NO ALVO: O BATE-PAPO

Pela tua agilidade mental e a mira pontual com que respondes aos temas em foco, imaginei: tudo me diz que és, no mínimo, muito bem dotada de feeling e inteligência... E por que não fazer uma especialização em Poesia, na área de Letras? O teu "sentir" é muito incomum, e olha que lido com centenas de pessoas que gostam e estudam a Poética. Tu a entendes, sim, e muito, porque sempre segues – certeira – à busca de textos de mesmo temário, conotativos ao meu estro e, pelo que noto, sempre de alta qualidade literária. Tens, no mínimo, um invejável bom gosto e isto não e coisa pra qualquer um. Por que não te especializas em teoria literária, antes de ires para o estudo da Poética especificamente? Admiro muito por te saber empenhada na educação infantil, mas acho que a universidade que venhas a cursar vai te fazer justiça e receberá uma competente profissional no seu quadro de docentes, no futuro... Bem, se optares pela aposentadoria, e decidires morar perto do mar – como me confidencias – aproveita para criar algo no entorno da literatura e do associativismo e conta com o teu antigo e exigente amigo, que, daqui a cinco anos terá à sua conta 72 invernos e estará um pouco mais chato do que hoje... Se não queres escrever nem Prosa nem Poesia, quem vai perder são os que ainda não te descobriram como autora...
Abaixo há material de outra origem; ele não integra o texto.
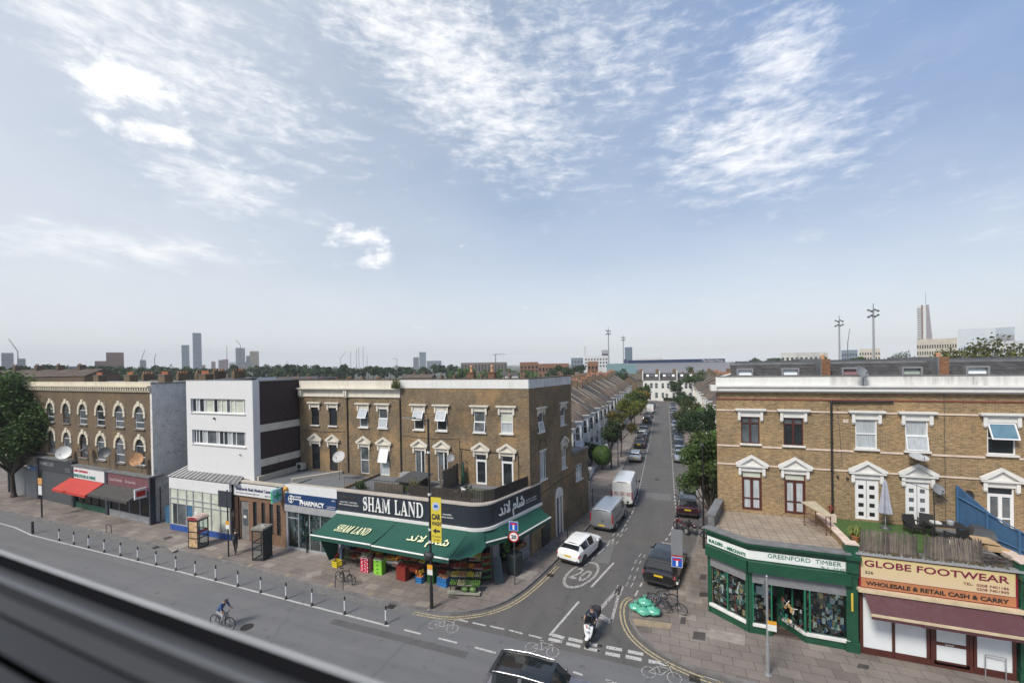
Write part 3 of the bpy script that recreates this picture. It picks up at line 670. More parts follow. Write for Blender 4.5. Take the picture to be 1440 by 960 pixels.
def dish(loc,r,az_,el_,label,m=None,arm=True,foot=None,group=None,cat='satellite dish'):
 """satellite dish: loc = centre of the reflector"""
 loc=V(loc);m=m or mat('grey_dish',(.20,.21,.22),.6)
 foot=V(foot)if foot else loc+V((0,.35,-r*.8))
 o=thing('satellite_dish',foot,label,cat,group)
 d=V((sin(az_)*cos(el_),cos(az_)*cos(el_),sin(el_)));q=d.to_track_quat('Z','Y').to_matrix()
 mb=MB();prof=[(r*k/6,r*.22*(k/6)**2)for k in range(7)]
 mb.lathe(loc,prof,m,20,q);mb.lathe(loc-d*.012,[(a,b_)for a,b_ in reversed(prof)],m,20,q);mb.torus(loc+d*r*.22,d,r,.012,m,20,4);mb.build('reflector',o)
 a=MB();side=q@V((0,-1,0));a.tube(loc+side*r*.95+d*.02,loc+side*r*.45+d*r*.95,.012,.012,DGREY,5);a.tube(loc+side*r*.45+d*r*.95,loc+side*r*.35+d*r*.72,.035,.03,DGREY,8);a.build('feed_arm',o)
 b=MB();b.tube(loc-d*.03,loc-d*.12,.04,.04,DGREY,6);b.path([loc-d*.12,V((foot.x,foot.y,(loc-d*.12).z))if(foot-loc).length>.1 else foot,foot],.02,DGREY,6);b.build('bracket',o)
 return o
# ------------------------------------------------------------------ RIGHT-HAND TERRACE over the shops
YF=28.5
fR=Fr((0,YF),(1,0),(0,-1))
UW=(8.95,10.57)     # upper windows
REDB=mat('red_painted_band',(.20,.05,.035),.6,var=.3,space='world')
CREAMB=mat('cream_string_course',(.62,.50,.42),.7,var=.2,space='world')
DCOL=mat('dormer_frame',(.22,.225,.24),.5,var=.1)
SKYL=mat('rooflight_white_blind',(.80,.84,.86),.15,var=.03)
def right_house(x0,x1,ups,downs,label,dorm,left_side=False):
 o=thing('terraced_house',((x0+x1)/2,YF,0),label,'house','brick houses above the right-hand shops')
 holes=[u[:2]+UW for u in ups]+[d[:4]for d in downs]
 mb=MB();wall_holes(mb,fR,x0,x1,4.2,12.05,holes,BRICKR,.16)
 if left_side:
  s_=Fr((x0+2.3,38.2),(-2.3,-9.7));mb.poly([s_.p(0,0),s_.p(9.97,0),s_.p(9.97,12.05),s_.p(0,12.05)],BRICKR)
 xb_=x0+(2.3 if left_side else 0)
 mb.poly([fR.p(x1,0,-9.7),fR.p(xb_,0,-9.7),fR.p(xb_,12.4,-9.7),fR.p(x1,12.4,-9.7)],BRICKR)
 mb.poly([fR.p(x0+.012,4.2,-.2),fR.p(xb_+.012,4.2,-9.69),fR.p(xb_+.012,12,-9.69),fR.p(x0+.012,12,-.2)],BRICKR);mb.build('wall',o)
 mb=MB();mb.fbox(fR,x0,x1,12.052,12.14,-.1,.16,TRIM);mb.fbox(fR,x0,x1,12.142,12.38,-.1,.30,TRIM);mb.fbox(fR,x0,x1,12.382,12.47,-.1,.40,TRIM)
 if left_side:mb.fbox(fR,x0-.32,x0-.002,12.14,12.46,-.6,.395,TRIM)
 mb.build('cornice',o)
 PM=WHITEP if left_side else GREYP
 mb=MB();mb.fbox(fR,x0,x1,12.472,12.98,-.30,.0,PM);mb.fbox(fR,x0,x1,12.982,13.03,-.34,.03,KERB)
 if left_side:
  s_=Fr((x0+2.3,38.2),(-2.3,-9.7));mb.fbox(s_,0,9.6,12.05,12.98,-.3,0,PM)
 mb.build('parapet',o)
 for z,h,m in((11.60,.07,REDB),(10.90,.085,CREAMB),(8.72,.095,CREAMB),(7.60,.085,CREAMB)):
  xs=x0;mb=MB();ge=.10 if z<9 else .34
  for(a,b_)in sorted([(u[0]-ge,u[1]+ge)for u in ups]if z>8 and z<11 else[(d[0]-.32,d[1]+.32)for d in downs]if z<8 else[]):
   if a>xs:mb.fbox(fR,xs,a,z,z+h,.001,.045,m)
   xs=b_
  mb.fbox(fR,xs,x1,z,z+h,.001,.045,m);mb.build('string_course',o)
 for u in ups:
  h=u[:2]+UW;window(fR,h,o,*u[2]);m2=MB();sill(m2,fR,h[0],h[1],h[2]-.001,TRIM);m2.build('window_sill',o);hood_flat(o,fR,h[0],h[1],h[3],TRIM,1.05)
 for d in downs:
  window(fR,d[:4],o,*d[4]);hood_ped(o,fR,d[0],d[1],d[3],TRIM,1.08)
 # slated mansard behind the parapet
 mb=MB();xl=x0+(1.0 if left_side else .22);xk=xl+(1.0 if left_side else 0);ya,yb,yc=YF+.9,YF+1.75,YF+6
 mb.add([(xl,ya,12.5),(x1-.2,ya,12.5),(x1-.2,yb,13.72),(xl,yb,13.72),(x1-.2,yc,13.9),(xk,yc,13.9),(xk,yc,12.2),(x1-.2,yc,12.2)],[(0,1,2,3),(3,2,4,5),(0,3,5,6),(1,7,4,2),(5,4,7,6)],MANSARD)
 mb.box(xl,x1-.2,yb-.06,yb+.12,13.66,13.80,LEAD)
 r=mb.build('roof',o)
 for(a,b_,gm)in dorm:
  m3=MB()
  m3.box(a-.09,b_+.09,ya+.25,yb+.1,13.36,13.46,DCOL);m3.box(a-.09,a,ya+.25,yb,12.6,13.36,DCOL);m3.box(b_,b_+.09,ya+.25,yb,12.6,13.36,DCOL);m3.box(a,b_,ya+.3,yb,12.6,12.72,DCOL)
  w_=m3.build('dormer_window',r);g=MB();g.poly([(a,ya+.33,12.72),(b_,ya+.33,12.72),(b_,ya+.42,13.36),(a,ya+.42,13.36)],gm);g.build('pane',w_)
 return o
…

II – Porém, se já juntaste dinheiro suficiente pra morar perto do mar, e não te faz falta mais algum (coisa que sinceramente não acredito) fica somente lagarteando, tostando o lombo, ganhando peso, comendo peixe e camarão e ouvindo música e Poesia no chalé à beira-mar... Mas quem perderá somos nós – os que te sabem valiosa, como eu. Bem, deixando de lengalengas, pensa no que te digo e vai avançar no conhecimento específico, que vai te fazer feliz, também...

III – Viciada em internet? Isso não é bom, deixa sequelas: pernas e joelhos com problemas crônicos, muito adquirir de peso e propensão ao diabetes... Solidão? Bem, isso é algo que muitos têm, e, realmente, para tratá-la, com alguma hipótese de sucesso, só alguns remédios simples e inodoros como a Poesia... Mas não seria, também, um pouco de falta de entrega ao Amor? Ao amar além da letra do poema? Cuida de que a tua interioridade não seja apenas um poema virtual... Pedindo escusas, te digo que se tiveres um parceiro, por melhor que ele seja, dificilmente conseguirá entender, porque o (teu) mundo está além de ti mesma, e, por certo, fora do mundo dele. Estou acostumado: um estar fora e dentro, paradoxalmente. Não existe ninguém (dos que conheço) que ame mais a Poesia do que eu. E tu és do meu time, um combalido e incompreendido time... Mas é preciso não ficar apenas no universo do ideal e do apenas necessário para combater a hostilidade que vige dentro da gente...

IV – Doar-se ao mundo real é necessário, como o sol que sova de luz a plantinha... O outro, o teu próximo, não pode ser visto sempre como algo hostil, e, sim, como alguém que se necessita sentir, pegar, apalpar, mesmo que, aparente e costumeiramente, ele possa ser uma massinha de modelar ou uma mão sem vida, inexpressiva... Acho que tu estás adoentada de Amor, e para este mal só tu mesma poderás encontrar a solução, ainda que decepes a mão inexpressiva, gélida... Viste o que é o cacoete? Já estou a fazer Poesia...

V – Bem, te deixo: tenho de dar de comer à Srta. Diabetes, que é muito exigente, especialmente às altas horas: só quer frutinhas, e nem sempre as da estação. Hoje, por exemplo, vou comer laranjas de umbigo, peras e bananas, uma de cada vez... O que fazer se ela é exigente? Afinal, é uma mulher com quem convivo há mais de 15 anos... A sapequinha da senhorita Diabetes não anda muito fogosa, ultimamente. Tal qual o teu “noveleiro” parceiro de bate-papo, que também diz mais no poema do que plano do real... Mas não te esqueças de que o amar se traveste até nos jogos do sentir e de fazer gozo. Acho que o nosso papo descontraído vai render alguns textos fragmentários, no mínimo... O que fazer se isto é fonte de vida e literatura é muito mais do que isso? Salve Jorge da Capadócia, afastai os nossos dragões!

– Do livro A FABRICAÇÃO DO REAL, 2013.